┏━━
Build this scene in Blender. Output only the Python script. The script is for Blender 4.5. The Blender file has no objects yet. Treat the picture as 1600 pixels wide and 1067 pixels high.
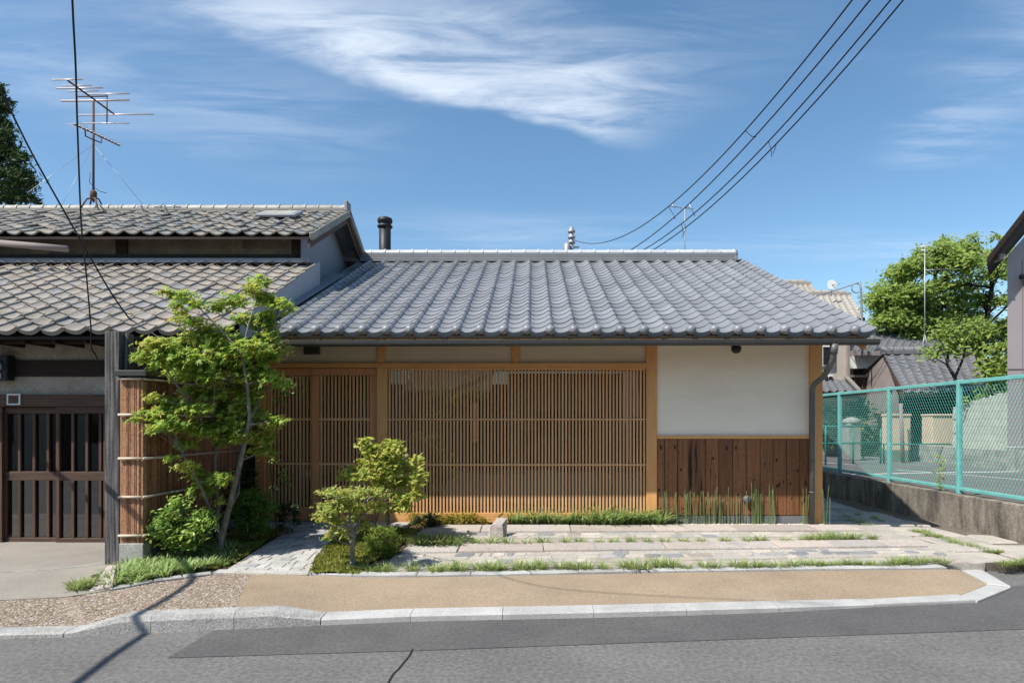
import bpy, math, random
import numpy as np
random.seed(7); RNG = np.random.default_rng(7)
SC = bpy.context.scene
COL = SC.collection
E = 1.6                                     # eye height above the road
# ------------------------------------------------------------------ camera
cd = bpy.data.cameras.new('camera'); cam = bpy.data.objects.new('camera', cd); COL.objects.link(cam)
cam.location = (0, 0, E); cam.rotation_euler = (math.radians(90), 0, 0)
cd.sensor_width = 36; cd.lens = 22.5
cd.shift_x = -32/1600; cd.shift_y = 126.5/1600
cd.clip_start = .05; cd.clip_end = 3000
SC.camera = cam
# ------------------------------------------------------------------ light
SX, SY = .60, .467                          # shadow run per metre of drop
SUN_EL = math.atan2(1, math.hypot(SX, SY))
SUN_AZ = math.atan2(-SX, -SY)               # from +Y towards +X
ld = bpy.data.lights.new('sun', 'SUN'); sun = bpy.data.objects.new('sun', ld); COL.objects.link(sun)
ld.energy = 4.3; ld.angle = math.radians(.55); ld.color = (1, .955, .88)
sun.location = (-20, -15, 35)
from mathutils import Vector, Matrix
sun.rotation_euler = Vector((SX, SY, -1)).to_track_quat('-Z', 'Y').to_euler()
SC.view_settings.view_transform = 'Standard'; SC.view_settings.look = 'None'
SC.view_settings.exposure = 0.76; SC.view_settings.gamma = 1; SC.view_settings.use_curve_mapping = False
SC.cycles.max_bounces = 8; SC.cycles.transparent_max_bounces = 12
# world: Nishita sky with cirrus laid on a high plane
wd = bpy.data.worlds.new('World'); SC.world = wd; wd.use_nodes = True
nt = wd.node_tree; nt.nodes.clear(); N = nt.nodes.new; L = nt.links.new
sky = N('ShaderNodeTexSky'); sky.sky_type = 'NISHITA'; sky.sun_disc = False
sky.sun_elevation = SUN_EL; sky.sun_rotation = SUN_AZ
sky.altitude = 200; sky.air_density = 1.0; sky.dust_density = .8; sky.ozone_density = 2.2
tc = N('ShaderNodeTexCoord'); sp = N('ShaderNodeSeparateXYZ'); L(tc.outputs['Generated'], sp.inputs[0])
def m(op, a, b=None, c=None, clamp=False):
    n = N('ShaderNodeMath'); n.operation = op; n.use_clamp = clamp
    for i, v in enumerate((a, b, c)):
        if v is None: continue
        if isinstance(v, (int, float)): n.inputs[i].default_value = v
        else: L(v, n.inputs[i])
    return n.outputs[0]
zc = m('MAXIMUM', sp.outputs[2], .06)
qx = m('DIVIDE', sp.outputs[0], zc); qy = m('DIVIDE', sp.outputs[1], zc)
cb = N('ShaderNodeCombineXYZ'); L(qx, cb.inputs[0]); L(qy, cb.inputs[1])
def noise(scale, detail, rough, rot, stretch, dist=0.0, off=(0, 0, 0)):
    mp = N('ShaderNodeMapping'); mp.inputs['Rotation'].default_value = (0, 0, rot)
    mp.inputs['Scale'].default_value = stretch; mp.inputs['Location'].default_value = off
    L(cb.outputs[0], mp.inputs[0])
    t = N('ShaderNodeTexNoise'); t.inputs['Scale'].default_value = scale; t.inputs['Detail'].default_value = detail
    t.inputs['Roughness'].default_value = rough; t.inputs['Distortion'].default_value = dist
    L(mp.outputs[0], t.inputs['Vector']); return t.outputs['Fac']
def ramp(v, lo, hi, out=1.0):
    n = N('ShaderNodeMapRange'); n.interpolation_type = 'SMOOTHSTEP'
    n.inputs[1].default_value = lo; n.inputs[2].default_value = hi; n.inputs[3].default_value = 0; n.inputs[4].default_value = out
    L(v, n.inputs[0]); return n.outputs[0]
warp = noise(1.6, 4, .55, 0, (1, 1, 1))
def band(cx, cy, ang, hl, near, far, lo=.35, hi=.7, fs=(2.2, 7, 1), sc=1.1, soft=.6):
    """a cirrus streak on the cloud plane: centre, heading, half length, fall-off nearer and farther than its axis"""
    c, s = math.cos(ang), math.sin(ang)
    dx = m('SUBTRACT', qx, cx); dy = m('SUBTRACT', qy, cy)
    u = m('ADD', m('MULTIPLY', dx, c), m('MULTIPLY', dy, s))
    v = m('SUBTRACT', m('MULTIPLY', dy, c), m('MULTIPLY', dx, s))
    v = m('ADD', v, m('MULTIPLY', m('SUBTRACT', warp, .5), .45))
    a = ramp(m('ABSOLUTE', u), hl, hl*(1-soft))
    b = m('MULTIPLY', ramp(v, -near, 0), ramp(v, far, 0))
    n_ = noise(sc, 10, .60, -ang, (fs[0], fs[1], 1), .5, (cx, cy, 0))
    return m('MULTIPLY', m('MULTIPLY', a, b), ramp(n_, lo, hi))
c1 = band(-.27, 1.90, math.radians(28), .92, .55, .11, .25, .66, (1.5, 4.2, 1), 1.6)
c2 = band(-.25, 1.66, math.radians(14), 1.1, .7, .42, .34, .82, (1.5, 6, 1), 1.4)
c3 = band(1.42, 1.85, math.radians(75), .9, .34, .38, .34, .80, (1.8, 7, 1))
c4 = band(1.0, 3.55, math.radians(8), 2.4, .55, .55, .36, .75, (.7, 3, 1))
c5 = band(-1.25, 1.85, math.radians(35), 1.1, .7, .7, .30, .85, (1.2, 4, 1), 1.3)
gen = m('MULTIPLY', ramp(noise(.55, 9, .62, .4, (1, 2.6, 1), .6, (3, 1, 0)), .58, .92), .22)
tot = m('ADD', m('MULTIPLY', c1, .72), m('MULTIPLY', c2, .36))
for cc, w_ in ((c3, .34), (c4, .26), (c5, .36)): tot = m('ADD', tot, m('MULTIPLY', cc, w_))
tot = m('ADD', tot, gen)
tot = m('MINIMUM', tot, .88)
mx = N('ShaderNodeMix'); mx.data_type = 'RGBA'; L(tot, mx.inputs[0])
hs = N('ShaderNodeHueSaturation'); hs.inputs['Saturation'].default_value = 1.12; hs.inputs['Hue'].default_value = .492; hs.inputs['Value'].default_value = 1.0
L(sky.outputs[0], hs.inputs['Color'])
L(hs.outputs[0], mx.inputs[6]); mx.inputs[7].default_value = (5.4, 5.9, 6.6, 1)
bg = N('ShaderNodeBackground'); bg.inputs['Strength'].default_value = .104
L(mx.outputs[2], bg.inputs[0]); wo = N('ShaderNodeOutputWorld'); L(bg.outputs[0], wo.inputs[0])

# ------------------------------------------------------------------ helpers
WL = {}                                     # world location of every object
def W(px, py, D): return ((px-832)*D/1000, D, E-(py-660)*D/1000)      # pixel + distance -> point
def G(px, py, rel=-1.5):
    D = -rel*1000/(py-660); return ((px-832)*D/1000, D, E+rel)        # pixel on a level -> point
def place(o, parent=None, wl=(0, 0, 0)):
    COL.objects.link(o); WL[o.name] = tuple(wl)
    if parent is not None:
        o.parent = parent; p = WL[parent.name]; o.location = (wl[0]-p[0], wl[1]-p[1], wl[2]-p[2])
    else: o.location = wl
    return o
def tag(o, label=None, cat=None, group=None, kind=None):
    if label: o['label'] = label
    if cat: o['category'] = cat
    if group: o['group'] = group
    if kind: o['kind'] = kind
    return o
def empty(name, loc, label, cat, group=None):
    o = bpy.data.objects.new(name, None); o.empty_display_size = .1
    place(o, None, loc); return tag(o, label, cat, group)
def dup(o, loc=None, label=None, group=None, rot=None, scale=None):
    c = o.copy(); COL.objects.link(c); wl = loc if loc is not None else WL[o.name]
    c.location = wl; WL[c.name] = tuple(wl)
    if rot is not None: c.rotation_euler = rot
    if scale is not None: c.scale = scale
    if label: c['label'] = label
    if group: c['group'] = group
    for ch in o.children:
        d = ch.copy(); COL.objects.link(d); d.parent = c
        for g in ch.children:
            e = g.copy(); COL.objects.link(e); e.parent = d
    return c
class MB:
    """collects shapes, builds ONE mesh object"""
    def __init__(s): s.v = []; s.f = []; s.sm = []
    def add(s, vs, fs, smooth=False):
        n = len(s.v); s.v += [tuple(p) for p in vs]
        for f in fs: s.f.append([i+n for i in f]); s.sm.append(smooth)
        return s
    def box(s, x0, x1, y0, y1, z0, z1):
        return s.add([(x0,y0,z0),(x1,y0,z0),(x1,y1,z0),(x0,y1,z0),(x0,y0,z1),(x1,y0,z1),(x1,y1,z1),(x0,y1,z1)],
                     [(0,3,2,1),(4,5,6,7),(0,1,5,4),(1,2,6,5),(2,3,7,6),(3,0,4,7)])
    def bbox(s, x0, x1, y0, y1, z0, z1, b=.008):
        """box with chamfered edges"""
        vs = []; idx = {}
        for i, X in enumerate((x0, x1)):
            for j, Y in enumerate((y0, y1)):
                for k, Z in enumerate((z0, z1)):
                    sx, sy, sz = (1, -1)[i]*b, (1, -1)[j]*b, (1, -1)[k]*b
                    idx[i,j,k] = len(vs); vs += [(X, Y+sy, Z+sz), (X+sx, Y, Z+sz), (X+sx, Y+sy, Z)]
        q = lambda i, j, k, a: idx[i,j,k]+a
        fs = []
        for i in (0, 1): fs.append([q(i,0,0,0), q(i,1,0,0), q(i,1,1,0), q(i,0,1,0)][::(-1 if i == 0 else 1)])
        for j in (0, 1): fs.append([q(0,j,0,1), q(1,j,0,1), q(1,j,1,1), q(0,j,1,1)][::(1 if j == 0 else -1)])
        for k in (0, 1): fs.append([q(0,0,k,2), q(1,0,k,2), q(1,1,k,2), q(0,1,k,2)][::(-1 if k == 0 else 1)])
        for i in (0, 1):
            for j in (0, 1): fs.append([q(i,j,0,0), q(i,j,0,1), q(i,j,1,1), q(i,j,1,0)])
            for k in (0, 1): fs.append([q(i,0,k,0), q(i,0,k,2), q(i,1,k,2), q(i,1,k,0)])
        for j in (0, 1):
            for k in (0, 1): fs.append([q(0,j,k,1), q(0,j,k,2), q(1,j,k,2), q(1,j,k,1)])
        for c in idx.values(): fs.append([c, c+1, c+2])
        return s.add(vs, fs)
    def prism(s, poly, z0, z1, bev=0, smooth=False):
        """plan polygon [(x,y)] or [(x,y,ztop)] pulled up from z0 to z1"""
        n = len(poly); cx = sum(p[0] for p in poly)/n; cy = sum(p[1] for p in poly)/n
        zt = [p[2] if len(p) > 2 else z1 for p in poly]
        vs = [(p[0], p[1], z0) for p in poly]
        if bev:
            vs += [(p[0], p[1], z-bev) for p, z in zip(poly, zt)]
            for p, z in zip(poly, zt):
                d = math.hypot(p[0]-cx, p[1]-cy) or 1; k = max(0, 1-bev*1.2/d)
                vs.append((cx+(p[0]-cx)*k, cy+(p[1]-cy)*k, z))
            fs = [[i, (i+1) % n, n+(i+1) % n, n+i] for i in range(n)] + [[n+i, n+(i+1) % n, 2*n+(i+1) % n, 2*n+i] for i in range(n)] + [list(range(2*n, 3*n))]
        else:
            vs += [(p[0], p[1], z) for p, z in zip(poly, zt)]
            fs = [[i, (i+1) % n, n+(i+1) % n, n+i] for i in range(n)] + [list(range(n, 2*n))]
        return s.add(vs, fs, smooth)
    def tube(s, pts, r, sides=8, r2=None, caps=True, smooth=True):
        pts = [Vector(p) for p in pts]; n = len(pts); vs = []
        for i, p in enumerate(pts):
            t = (pts[min(i+1, n-1)]-pts[max(i-1, 0)]).normalized()
            up = Vector((0, 0, 1)) if abs(t.z) < .9 else Vector((0, 1, 0))
            a = t.cross(up).normalized(); b = a.cross(t)
            rr = r[i] if isinstance(r, (list, tuple)) else (r if r2 is None else r+(r2-r)*i/max(1, n-1))
            for k in range(sides):
                an = 2*math.pi*k/sides; vs.append(p+a*rr*math.cos(an)+b*rr*math.sin(an))
        fs = [[i*sides+k, i*sides+(k+1) % sides, (i+1)*sides+(k+1) % sides, (i+1)*sides+k] for i in range(n-1) for k in range(sides)]
        if caps: fs += [list(range(sides)), list(range((n-1)*sides, n*sides))]
        return s.add(vs, fs, smooth)
    def lathe(s, c, prof, sides=16, axis='z', smooth=True):
        vs = []
        for (r, h) in prof:
            for k in range(sides):
                a = 2*math.pi*k/sides; u, v = r*math.cos(a), r*math.sin(a)
                vs.append({'z': (c[0]+u, c[1]+v, c[2]+h), 'y': (c[0]+u, c[1]+h, c[2]+v), 'x': (c[0]+h, c[1]+u, c[2]+v)}[axis])
        n = len(prof)
        fs = [[i*sides+k, i*sides+(k+1) % sides, (i+1)*sides+(k+1) % sides, (i+1)*sides+k] for i in range(n-1) for k in range(sides)]
        fs += [list(range(sides)), list(range((n-1)*sides, n*sides))]
        return s.add(vs, fs, smooth)
    def build(s, name, mat, parent=None, origin=None, recalc=True):
        v = np.array(s.v, float)
        if origin is None: origin = ((v[:,0].min()+v[:,0].max())/2, (v[:,1].min()+v[:,1].max())/2, v[:,2].min())
        me = bpy.data.meshes.new(name); me.from_pydata((v-np.array(origin)).tolist(), [], s.f)
        me.polygons.foreach_set('use_smooth', s.sm); me.materials.append(mat)
        if recalc:
            import bmesh
            bm = bmesh.new(); bm.from_mesh(me); bmesh.ops.recalc_face_normals(bm, faces=bm.faces); bm.to_mesh(me); bm.free()
        me.update(); return place(bpy.data.objects.new(name, me), parent, origin)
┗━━
Select every line where the word "objects" occurs.

SOLVED PROBLEM:
Build this scene in Blender. Output only the Python script. The script is for Blender 4.5. The Blender file has no objects yet. Treat the picture as 1600 pixels wide and 1067 pixels high.
cd = bpy.data.cameras.new('camera'); cam = bpy.data.objects.new('camera', cd); COL.objects.link(cam)
ld = bpy.data.lights.new('sun', 'SUN'); sun = bpy.data.objects.new('sun', ld); COL.objects.link(sun)
    COL.objects.link(o); WL[o.name] = tuple(wl)
    o = bpy.data.objects.new(name, None); o.empty_display_size = .1
    c = o.copy(); COL.objects.link(c); wl = loc if loc is not None else WL[o.name]
        d = ch.copy(); COL.objects.link(d); d.parent = c
            e = g.copy(); COL.objects.link(e); e.parent = d
        me.update(); return place(bpy.data.objects.new(name, me), parent, origin)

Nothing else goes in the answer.